Today, my friend had his homecoming talk and it was absolutely amazing. The spirit was so strong and during his talk I had numerous amounts of prayers answered. Lately, I've been wondering when I should go on a mission and if I should finish school. Today, that prayer was answered. I had fasted and prayed numerous times about going on a mission and today I had it answered through my friend.

He stood up and began speaking. Talking about his mission got me thinking about mine(again) and he said something that sparked this thought, When should I go?Instantly I got this impression that I needed to go and I needed to go now. It was strong and it hit me so hard. I knew that I needed to begin my papers, regardless of school or the things ahead.

I'm excited to start this journey and I have faith in Savior Jesus Christ that I can do what the Lord wants of me. I'm grateful for this opportunity.

Saturday, May 15, 2010

In The Right Place

Are you in the right place?

I just got back from a camping trip up to the Sand Dunes with the ward. It was exhausting, but very rewarding. I got to see my friend who came back Thursday from his mission and all he could really talk about were the things he missed such as movies, music and also his Mission.

At points during the camp out, my friend would on occasion say stuff that he would say to like an investigator. He would tell us stories in The Book Of Mormon and would go off about some his favorite books which all consisted of LDS non-fiction and how much he loved them. It was so awesome to hear him talk about these things and I began to think....more. I want to go on a mission. I really do. I think that is exactly what I want to do. As I sit here now I have this feeling of 'i'm not doing enough.' I don't know exactly how to explain it, but its a feeling of anticipation and anxiety.. Anticipation of what? I don't know.

Friday, May 14, 2010

CTR

Choose The Right

This morning when I woke up the first thing I did was I looked at my phone. I went to my music and sat there listening to one of my favorite songs by Kate Voegele. I laid there thinking about how my life was turning out and then I looked at the ring on my ring finger on my right hand. There in plain and clear writing were the three letters, CTR. I looked at it for awhile just thinking about what it meant to me.

My friend came home from his mission yesterday and I was so excited. He had been serving the Lord for 2 years and that was something that everyone knows that I had been struggling with. But after a lot of thinking, I have decided that a mission is something that I want to do and It has become a desire. Although there is a desire now to go, there are things I have to work on before I can go through with the papers and such.

I started hair school in March and it is something that I love to do. I now observe everyone's hair and I go through my mind what I could do with others hair. Its something that I have grown to love. I do, however, wish I had figured out that the mission was a desire before I started school. It is, how it happened and I will continue with school then once I graduate I will start my papers, or when i'm ready I'll go.

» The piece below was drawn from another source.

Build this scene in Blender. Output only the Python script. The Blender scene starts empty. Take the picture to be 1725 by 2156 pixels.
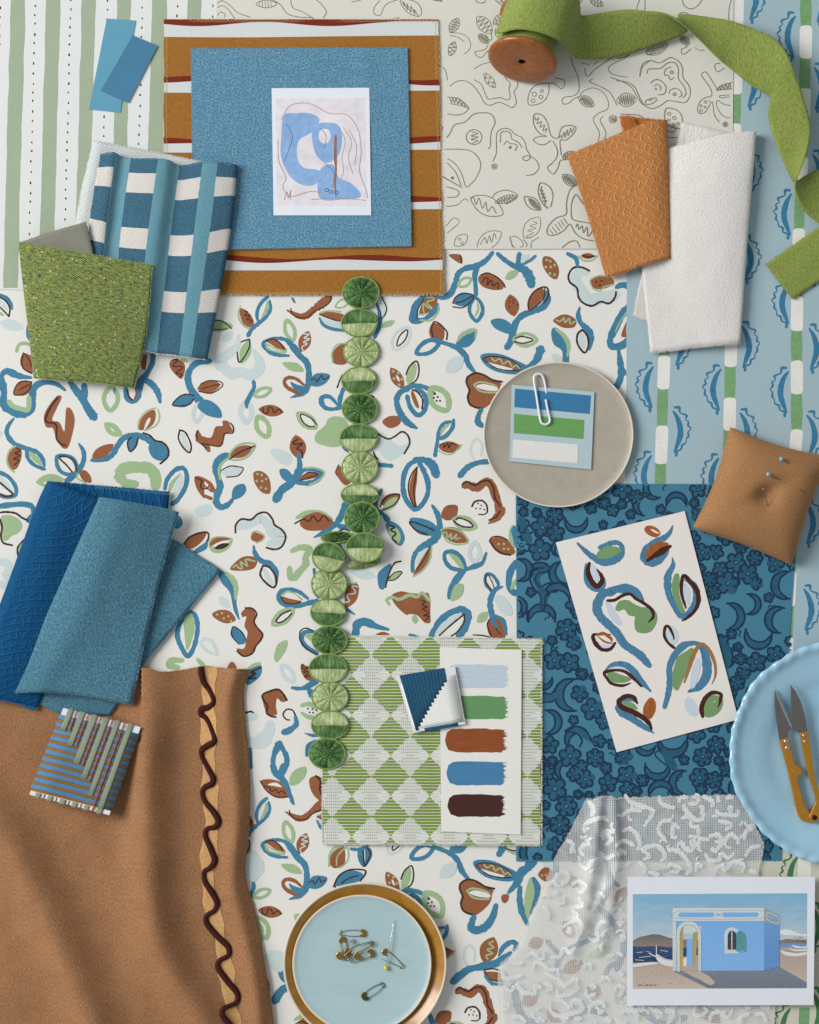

What does the acronym CTR mean to me? CTR means to me what I stand for, not just Choose The Right. Although, it does help me choose the right it helps me understand who I am in this life and why I'm here and where I'm going. And right now it tells me that I'm going to prepare to go on a mission because it is the right thing to do. The Lord wants me to go, and I know that now.

Tuesday, April 27, 2010

I'm BACK!

Just me.

Its been awhile since i've written last. Not much has happened, but me putting my blog on private, not its back to public because hardly anyone was giving me email addresses so that they could read it. I want people to be inspired and motivated by what I write. If no one reads it, what is the point of writing it, if all I want is to be able to urge and inspire. I've truly been inspired to write this blog among other things which I will continue to blog about. Thanks.


Monday, April 12, 2010

Just One of Those Things

Its just one of those things...

One of the things that I do not like is that I have such a very uninteresting life. All I do is go to school and then come home and do nothing.. I guess its just one of those things that happens. I try to make my life interesting, but I just don't know what I can do to make it more interesting other than school. Well, thats a lie, I do know some ways I can make my life more interesting.

#1- Institute
I am thinking that I should start going to Institute. It would give me something to do at night (while trying to find a job).

#2- More Piano Students
Currently I teach 3 kids who are in my ward. I love teaching piano and its something that I feel that I'm good at. I would like to get more students and improve my skill and help others in the process.

#3- Hang out with friends
I try SO hard to hang out with friends, but for some reason it never happens. (Maybe i'm not really trying that hard.) You see, I don't really have that many friends. Or maybe I do, but I never hang out with any of them. A lot of my friends too, aren't LDS or they are, but are very inactive. I guess I am putting myself into a self-pity party, but I would love to have a group of friends with the same standards that would would uplift and strengthen me.

#4- Try harder to find a job
I do need a job desperately, and I'm trying to find one. I should just try harder. Hopefully I can find one soon!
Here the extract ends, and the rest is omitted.